Is Health Care Really That Expensive?
by Ross Nolan


We have all heard the statistics that the Democratic Party likes to throw around about health care in America. They love to tell us that 47 million people in the U.S. are without health insurance, and this is a large part of their justification to move from our current health care system to one run by the government. However, if we consider socialized health systems like those in Canada and Great Britain, we can clearly see that a government-run system is unresponsive and loaded down with bureaucratic garbage. Procedures that you can get in a day in America can take you weeks or even months within our neighbors to the north.

But does it matter how available health care is if no one can afford it? The answer is, of course, no, but I have a problem with the assumption that no one can afford it. If we look at this 47 million number, there are some huge problems with it. First of all, most if not all of the estimated 20 million illegal immigrants in America are included in that number. The people crossing the boarder illegally are usually very poor and work low paying jobs when they get here. In fact, there are huge problems across the nation with people here illegally using emergency rooms as their primary care providers. When they can not pay for it, the government (that means you) ends up picking up the bill. If we account for people who have no right to be here in the first place, this 47 million is cut almost in half.
Likewise, a large amount of this number consists of young people like us. For most of us, our parent’s health care covers us or we have health coverage through the university. That will all go as soon as we graduate. Since I am graduating in a few weeks, this is obviously on the front of my mind. The democrats would like us to think that this is because we cannot afford it. They want you to be scared about the costs of health care so we have to run to them with our hands out begging for their help. Is it true that health insurance is really that expensive? I was recently walking around campus contemplating this, when I looked around and noticed how many students have iPhones and BlackBerries. These phones cost hundreds of dollars, and the data plans cost over $120 a month. Students can afford this but cannot afford health care?! Think about your life. How much do you pay for those premium channels on your cable bill?  How much do you spend on your car payment?

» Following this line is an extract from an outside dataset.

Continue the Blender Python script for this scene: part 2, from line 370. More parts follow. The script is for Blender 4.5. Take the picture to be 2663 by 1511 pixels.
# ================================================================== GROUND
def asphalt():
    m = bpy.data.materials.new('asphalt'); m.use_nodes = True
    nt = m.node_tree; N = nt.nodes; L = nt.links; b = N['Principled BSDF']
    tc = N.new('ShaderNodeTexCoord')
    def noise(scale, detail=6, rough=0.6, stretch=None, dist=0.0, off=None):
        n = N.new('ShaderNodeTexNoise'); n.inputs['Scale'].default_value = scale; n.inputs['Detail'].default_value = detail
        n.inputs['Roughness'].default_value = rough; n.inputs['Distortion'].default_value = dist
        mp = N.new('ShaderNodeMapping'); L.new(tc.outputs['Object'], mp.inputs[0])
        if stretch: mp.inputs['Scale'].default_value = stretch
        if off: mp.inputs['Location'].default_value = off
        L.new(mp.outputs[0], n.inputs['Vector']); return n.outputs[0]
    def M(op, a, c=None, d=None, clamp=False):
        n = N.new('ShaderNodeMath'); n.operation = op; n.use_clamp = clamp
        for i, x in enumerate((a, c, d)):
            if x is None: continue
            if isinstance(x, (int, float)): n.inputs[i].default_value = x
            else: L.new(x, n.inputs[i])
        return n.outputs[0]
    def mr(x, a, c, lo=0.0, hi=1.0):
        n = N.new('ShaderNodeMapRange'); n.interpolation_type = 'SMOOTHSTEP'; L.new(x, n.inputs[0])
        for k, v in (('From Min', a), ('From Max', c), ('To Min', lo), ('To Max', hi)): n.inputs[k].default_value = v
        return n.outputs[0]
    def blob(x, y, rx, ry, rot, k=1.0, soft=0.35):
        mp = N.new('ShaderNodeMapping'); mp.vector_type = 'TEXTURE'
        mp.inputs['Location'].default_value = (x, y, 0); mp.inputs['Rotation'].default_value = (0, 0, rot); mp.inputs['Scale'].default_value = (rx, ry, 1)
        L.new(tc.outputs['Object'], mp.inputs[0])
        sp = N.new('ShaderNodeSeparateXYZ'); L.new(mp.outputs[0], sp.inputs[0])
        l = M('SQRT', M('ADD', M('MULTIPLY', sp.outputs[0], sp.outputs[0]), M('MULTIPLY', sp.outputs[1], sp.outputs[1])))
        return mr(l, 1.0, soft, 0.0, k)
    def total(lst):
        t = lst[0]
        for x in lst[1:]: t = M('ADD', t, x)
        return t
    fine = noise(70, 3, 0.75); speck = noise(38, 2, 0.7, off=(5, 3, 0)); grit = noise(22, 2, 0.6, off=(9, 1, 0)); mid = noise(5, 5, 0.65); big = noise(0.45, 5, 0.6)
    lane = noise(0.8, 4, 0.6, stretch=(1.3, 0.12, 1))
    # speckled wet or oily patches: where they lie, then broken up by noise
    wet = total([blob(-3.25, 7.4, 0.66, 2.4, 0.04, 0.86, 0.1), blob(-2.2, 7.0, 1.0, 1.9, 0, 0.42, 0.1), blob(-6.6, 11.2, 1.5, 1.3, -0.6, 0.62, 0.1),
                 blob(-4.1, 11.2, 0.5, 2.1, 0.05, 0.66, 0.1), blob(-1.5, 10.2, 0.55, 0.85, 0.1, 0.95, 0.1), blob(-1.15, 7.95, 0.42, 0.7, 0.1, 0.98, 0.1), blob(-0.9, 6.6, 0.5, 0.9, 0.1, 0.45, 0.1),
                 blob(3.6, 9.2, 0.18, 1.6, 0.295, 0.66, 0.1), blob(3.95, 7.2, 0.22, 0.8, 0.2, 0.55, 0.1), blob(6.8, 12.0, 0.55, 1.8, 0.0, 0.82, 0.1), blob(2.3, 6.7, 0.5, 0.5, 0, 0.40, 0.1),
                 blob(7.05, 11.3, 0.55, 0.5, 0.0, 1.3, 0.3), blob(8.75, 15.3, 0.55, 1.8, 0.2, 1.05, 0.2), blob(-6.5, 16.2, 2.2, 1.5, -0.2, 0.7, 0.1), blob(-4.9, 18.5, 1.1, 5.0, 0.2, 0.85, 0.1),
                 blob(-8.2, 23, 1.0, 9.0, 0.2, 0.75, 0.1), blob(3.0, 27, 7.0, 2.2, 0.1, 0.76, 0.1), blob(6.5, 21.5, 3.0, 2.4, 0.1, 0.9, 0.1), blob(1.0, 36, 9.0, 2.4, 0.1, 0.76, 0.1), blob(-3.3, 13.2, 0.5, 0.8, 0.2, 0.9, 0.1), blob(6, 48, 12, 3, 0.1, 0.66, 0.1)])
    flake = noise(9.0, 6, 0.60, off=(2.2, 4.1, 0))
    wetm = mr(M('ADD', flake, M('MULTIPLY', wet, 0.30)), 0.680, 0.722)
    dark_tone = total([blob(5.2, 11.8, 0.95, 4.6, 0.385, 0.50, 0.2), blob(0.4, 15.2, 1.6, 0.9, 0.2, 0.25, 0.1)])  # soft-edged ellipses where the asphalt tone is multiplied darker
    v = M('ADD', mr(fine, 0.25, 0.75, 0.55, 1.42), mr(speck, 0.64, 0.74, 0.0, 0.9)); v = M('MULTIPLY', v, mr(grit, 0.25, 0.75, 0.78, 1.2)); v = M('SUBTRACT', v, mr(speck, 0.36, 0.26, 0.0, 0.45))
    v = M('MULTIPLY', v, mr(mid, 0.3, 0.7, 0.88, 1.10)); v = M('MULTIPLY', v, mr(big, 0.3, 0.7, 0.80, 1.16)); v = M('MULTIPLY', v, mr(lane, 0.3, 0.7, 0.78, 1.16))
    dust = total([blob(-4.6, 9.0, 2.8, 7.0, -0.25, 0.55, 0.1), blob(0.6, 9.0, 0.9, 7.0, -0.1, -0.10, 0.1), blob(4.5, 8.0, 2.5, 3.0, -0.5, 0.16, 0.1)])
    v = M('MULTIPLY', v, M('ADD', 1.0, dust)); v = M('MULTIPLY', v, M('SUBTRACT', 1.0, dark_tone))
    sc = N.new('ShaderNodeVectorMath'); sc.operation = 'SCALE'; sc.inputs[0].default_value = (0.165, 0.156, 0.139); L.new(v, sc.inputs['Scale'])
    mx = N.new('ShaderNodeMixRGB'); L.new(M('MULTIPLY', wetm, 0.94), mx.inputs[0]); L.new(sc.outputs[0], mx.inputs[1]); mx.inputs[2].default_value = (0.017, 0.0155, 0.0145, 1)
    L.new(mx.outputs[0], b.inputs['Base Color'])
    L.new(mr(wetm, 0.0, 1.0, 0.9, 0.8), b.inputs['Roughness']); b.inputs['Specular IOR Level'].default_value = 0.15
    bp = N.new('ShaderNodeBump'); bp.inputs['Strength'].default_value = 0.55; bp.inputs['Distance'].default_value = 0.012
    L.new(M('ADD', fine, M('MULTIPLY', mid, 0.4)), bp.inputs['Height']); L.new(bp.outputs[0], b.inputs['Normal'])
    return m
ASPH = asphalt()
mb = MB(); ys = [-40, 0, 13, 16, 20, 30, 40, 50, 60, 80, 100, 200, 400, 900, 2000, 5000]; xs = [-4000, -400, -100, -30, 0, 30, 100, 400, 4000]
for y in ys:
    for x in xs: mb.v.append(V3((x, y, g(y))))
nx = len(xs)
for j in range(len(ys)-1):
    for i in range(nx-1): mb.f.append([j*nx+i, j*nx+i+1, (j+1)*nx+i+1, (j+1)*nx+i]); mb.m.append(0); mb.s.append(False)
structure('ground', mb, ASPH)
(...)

The issue is not that young people cannot afford it, it is that they do not want to pay the money. I looked up Blue Shield health insurance online, and their packages start as low as $45 a month. Take off the text messaging and the data plan from that iPhone, and you can pay for health insurance. This is called an “opportunity cost.” Too many people think that they are entitled to certain luxuries, and they spend their money on that instead of the essentials.  All the while, this is used by politicians to justify destroying the best health care system in the world.